Many musical instruments are basically bits of hollowed-out wood, and if you think of it that way then the four played here by the enduringly experimental Brodsky Quartet and William Barton – violin, viola, cello and yiḏaki, or didgeridoo – don’t seem such distant cousins after all. This programme, already widely toured outside the UK, is well run-in – a good thing, considering that Barton’s didgeridoo was stuck in airport baggage control and arrived at the venue barely half an hour before the concert. It mixes up the two hemispheres in unapologetically eclectic fashion. Barton’s opening didgeridoo monologue segues into a Purcell Fantasia, and Robert Davidson’s Minjerribah – a lyrical evocation of place in which the didgeridoo, although a later addition by the composer, seems an essential and persuasive voice – rubs up against the yearning spikiness of Janáček’s String Quartet No 1.

It was Barton whom we heard first, offstage. Through a soundscape of whistles and pulsing low notes, he conjured a sense of vastness that spoke to the feeling of space under the Temple church’s arches. Throughout, the building’s warm acoustic seemed to render everything beautiful even at moments when, in the Janáček in particular, the Brodskys might have been aiming for more harshness. And it helped carry viola player Paul Cassidy’s voice as he sang his own arrangement of She Moved Through the Fair, the other performers weaving atmospheric detail around him. This established a fitting folk-song context for Barton’s own, weightier Square Circles Beneath the Red Desert Sand, which followed with Barton as vocalist and player.

Sense of vastness … the Brodskys and Barton under the arches of Temple church
Sense of vastness … the Brodskys and Barton under the arches of Temple church

Barton had a long and fruitful association with Peter Sculthorpe, the most influential of composers in creating an Australian idiom in the concert hall.
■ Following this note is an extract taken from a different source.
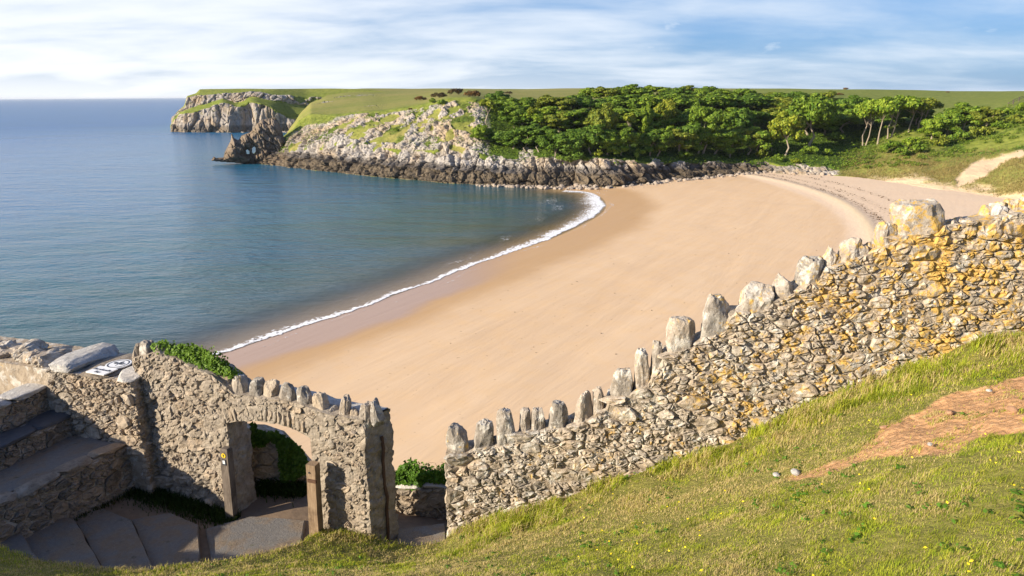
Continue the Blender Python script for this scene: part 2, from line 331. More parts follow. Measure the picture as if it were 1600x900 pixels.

Sculthorpe’s Jabiru Dreaming was a highlight here, its restless propulsion subtly emphasised and deepened by Barton’s contributions. Salina Fisher’s Tōrino, for quartet alone, was a skilfully textured recreation of the sounds of the pūtōrino, a Māori wind instrument. Eden Ablaze, written for these players by Andrew Ford, lamented the bushfires of 2019-20 first through an otherworldly quotation of Handel’s Ombra mai fù – an aria hymning the shade of a tree – then in scurrying spark-like phrases, and finally in sounds evoking stillness and absence. The encore was a return to Sculthorpe. His song-like piece From Nourlangie found Cassidy, Barton and cellist Jacqueline Thomas providing the ethereal swoops with which Sculthorpe so vividly evokes bird cries, wheeling around the violin melody: brief, breezy and beautiful.